Site Investigation

Throughout 2016 and 2017, detailed design works will take place along the onshore cable route. These works will involve some site investigation campaigns and we have provided more detail on what each campaign will involve below.

Some of the equipment involved is also shown at the bottom of this page.

Full information on these individual topics is available by clicking on each of the headings, below.

Archaeology evaluation and Trial Trenching

General overview 

An Archaeological Trial Trenching campaign will investigate the full route of the onshore cable corridor, including the fields adjacent to the landfall location and the onshore Substation and Intermediate Electrical Compound sites.

These works are required to ensure any important archaeological sites are identified and protected in accordance with planning policy and the commitments in the Triton Knoll Development Consent Order.

Trial Trenching is a trench digging technique used to establish the presence, condition and date of any archaeological remains which may be present.

The process usually follows non-intrusive investigations, such as assessments of aerial photography, desk-based assessments and / or geophysical surveys. In the case of Triton Knoll, geophysical surveys supported by investigations of existing data have determined the location and number of trenches required

Latest Update

Work got underway on Monday, July 31, 2017. If you would like to know more about these investigations, please see our Q&A document which should answer most queries.

If you have any further questions or issues you’d like to raise, or would like to know more, please contact us either by phone on 0845 026 0562 or by email .

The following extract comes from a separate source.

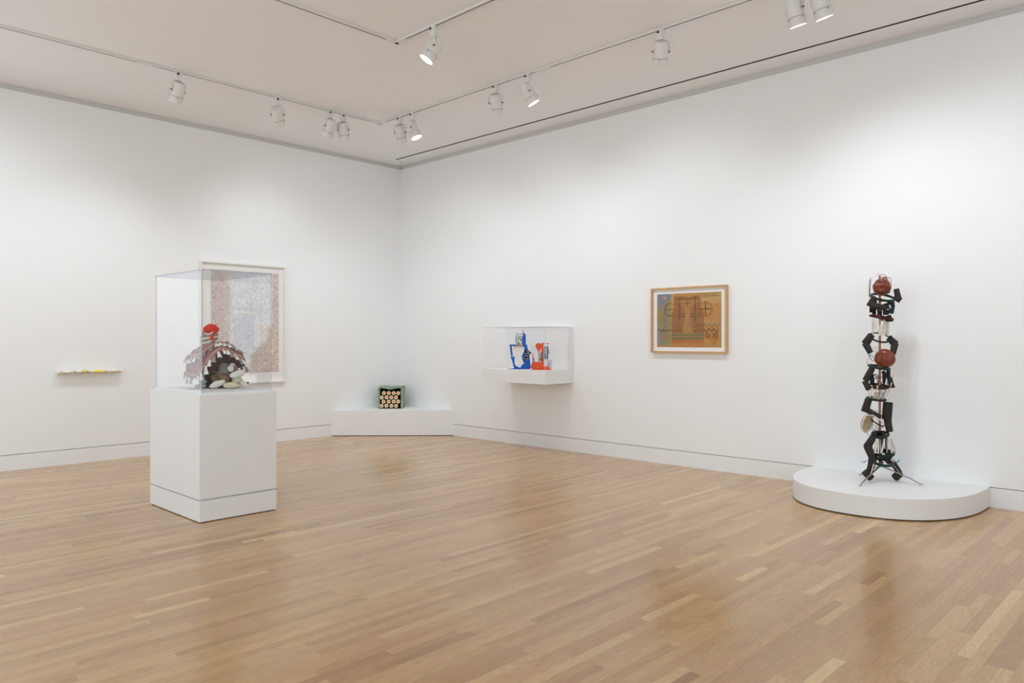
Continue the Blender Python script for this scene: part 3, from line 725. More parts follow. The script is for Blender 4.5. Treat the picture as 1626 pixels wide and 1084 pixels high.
# ================================================================== STACKED FIGURE SCULPTURE ON THE CURVED PLATFORM
M['leather_brown'] = mat('brown_leather', srgb(118, 50, 24), 0.32, bump=0.9, bscale=24, var=0.35, vscale=14)
M['leather_mask'] = mat('brown_mask', srgb(122, 52, 26), 0.28, bump=0.3, bscale=30, var=0.25, vscale=18)
M['copper_pole'] = mat('copper_pole', srgb(172, 96, 54), 0.35, metal=0.1, var=0.2, vscale=30)
M['hose_green'] = mat('green_hose', srgb(18, 46, 32), 0.35)
M['limb_dark'] = mat('dark_cardboard', srgb(48, 43, 40), 0.6, bump=0.25, bscale=80, var=0.12, vscale=20)
M['black_part'] = mat('black_plastic', srgb(24, 24, 28), 0.45)
M['navy_part'] = mat('navy_plastic', srgb(30, 38, 58), 0.45)
M['cream_stick'] = mat('cream_stick', srgb(222, 214, 200), 0.5, var=0.10, vscale=40)
M['grey_wire'] = mat('grey_wire', srgb(150, 146, 142), 0.35, metal=0.6)
M['maroon'] = mat('maroon_strap', srgb(72, 26, 26), 0.6)
M['tripod_metal'] = mat('tripod_metal', srgb(150, 138, 126), 0.35, metal=0.75)
M['rubber'] = mat('rubber_tip', srgb(190, 160, 110), 0.6)
M['cyan'] = mat('blue_plume', srgb(60, 150, 196), 0.6)
M['woven'] = mat('woven_cane', srgb(196, 176, 144), 0.8, bump=0.8, bscale=70, var=0.3, vscale=60)
M['blue_thin'] = mat('pale_blue_stick', srgb(120, 160, 200), 0.5)
ks = 0.000681
ts = thing('totem_sculpture', 'tall figure sculpture of dark limbs and brown masks on a tripod, on the curved platform', 'sculpture', (7.474, -0.382, PLAT+0.0005), YAW)
def U(x, y, d=0.0): return Vector(((x-475)*ks, d, (2775-y)*ks))
rg = random.Random(21)
MB().tube([U(475, 62), U(475, 2125)], 0.0098, 14).build('pole', 'copper_pole', ts, True)
def limb(pts, wid, name='limb_segment', ratio=0.75, mt='limb_dark', taper=(1, 1)):
    a, b = pts; a = Vector(a); b = Vector(b); d = (b-a); L = d.length; w_ = wid*ks/2
    side = Vector((-d.z, 0, d.x)).normalized() if abs(d.y) < L*0.95 else Vector((1, 0, 0)); dep = d.normalized().cross(side)
    m = MB(); vs = []; n = 12
    for (t, k) in ((0.0, taper[0]*0.94), (0.02, taper[0]), (0.98, taper[1]), (1.0, taper[1]*0.94)):
        for i in range(n):
            an = 2*PI*(i+0.5)/n; e = 0.62
            cx_ = math.copysign(abs(math.cos(an))**e, math.cos(an)); sy_ = math.copysign(abs(math.sin(an))**e, math.sin(an))
            vs.append(a+d*t+side*(cx_*w_*k)+dep*(sy_*w_*ratio*k))
    F = [(j*n+i, j*n+(i+1) % n, (j+1)*n+(i+1) % n, (j+1)*n+i) for j in range(3) for i in range(n)]+[tuple(range(n))[::-1], tuple(3*n+i for i in range(n))]
    m.add(vs, F); return m.build(name, mt, ts, 50)
def hoop(cx_, cy_, rx_, ry_, rad_, mt='hose_green', roll=0.0, name='hoop', parent=None, a0=0, a1=360, n=36):
    rad = rad_*1.3 if rad_ > 0.004 else rad_; c = U(cx_, cy_); R_m = rx_*ks; st = min(1, ry_/rx_); ct = math.sqrt(1-st*st)
    pts = []
    closed = (a1-a0) == 360
    for i in range(n+(0 if closed else 1)):
        a = math.radians(a0+(a1-a0)*i/n)
        x_, d_ = R_m*math.cos(a), R_m*math.sin(a)
        z_ = d_*st; y_ = d_*ct
        pts.append(c+Vector((x_*math.cos(roll)-z_*math.sin(roll), y_, x_*math.sin(roll)+z_*math.cos(roll))))
    m = MB(); m.tube(pts, rad, 8, True, 1.0, closed); return m.build(name, mt, parent or ts, True)
def wire(pts, rad=0.0018, mt='grey_wire', name='wire', parent=None, n=6):
    # Catmull-Rom through the points
    P = [Vector(p) for p in pts]; out = []
    Q = [P[0]]+P+[P[-1]]
    for i in range(1, len(Q)-2):
        for k in range(n):
            t = k/n; a, b, c, d = Q[i-1], Q[i], Q[i+1], Q[i+2]
            out.append(0.5*((2*b)+(c-a)*t+(2*a-5*b+4*c-d)*t*t+(3*b-a-3*c+d)*t**3))
    out.append(P[-1])
    m = MB(); m.tube(out, rad, 6); return m.build(name, mt, parent or ts, True)
def gauss(u, c, s_): return math.exp(-((u-Vector(c)).length**2)/(2*s_*s_))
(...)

Geophysical Surveys (Geophys)

General Overview

Geophysical surveys (or ‘geophys’ for short) may use a number of different methods and sensing instruments to collect information about the physical properties of land so that features in the subsurface can be identified. Readings are collected in a systematic fashion over a site, often covering large areas quickly.

Instruments can be handheld, pushed on a cart or pulled across the ground. The type of equipment is selected depending on the target object and site conditions. The results of surveys can be used to reveal water table depths, unexploded ordnance, underground services such as drainage pipes, or archaeological remains. Large areas can be covered in a single day using portable equipment.

These surveys are non-intrusive in that the surface of the land is undisturbed. However, crops growing above a certain height may interfere with the operation of the equipment.

Trial Excavations (Trial Pits)

General Overview

Trial pit or trial trench excavations are carried out in order to study or sample the composition or structure of the subsurface, such as for pre-construction assessments or for archaeological investigations.  Compared with light-cable percussion drilling or window sampling, this method of work is relatively quick but results in a greater surface area for reinstatement.

Trial pits are usually carried out when the ground is able to stand temporarily unsupported. Temporary shoring can be employed, for example where there is water present in the excavation or where in-situ testing is required.

Prior to commencing survey works the test location is hand dug to 1.2m to check for any buried services or other hazards. Following this a mechanical excavator is usually appropriate for excavating trial pits or trenches. Hand tools may be employed where underground services are known to exist.

Cone Penetration Testing (CPT)

General Overview

Cone Penetration Testing (CPT) Rig
Cone Penetration Testing (CPT) Rig

Site investigation using the cable percussive boring technique may be required in close proximity to where the cable route crosses obstacles such as main drains, river and roads and trenchless crossings are required.

The cone penetration test (CPT) is a common in situ testing method used to determine the geotechnical engineering properties of soils and assessing subsurface stratigraphy. The test is also called, Dutch Cone test. Due to its simplicity and efficiency, the cone penetration test is one of the most commonly accepted and used in-situ testing methods in geotechnical investigation worldwide.

Cable Percussive Boring (Bore Holes)

General Overview

Site investigation use the cable percussive boring technique may be required in close proximity to where the cable route crosses obstacles such as main drains, river and roads and trenchless crossings are required.

Light-cable percussion drilling uses a mobile rig with a winch of between one to two tonne capacity driven by a diesel engine and a tripod derrick of about 7m height. The derrick folds down so that the rig can be towed by a four-wheel drive vehicle. In areas where there is restricted headroom or access limitations a demountable or low-headroom drilling rig can be used. This rig is brought to site in sections on a trailer and the equipment is re-assembled on site. In areas where ground conditions are soft or wet, a tracked vehicle may be utilised to reduce ground pressure and impacts on soils.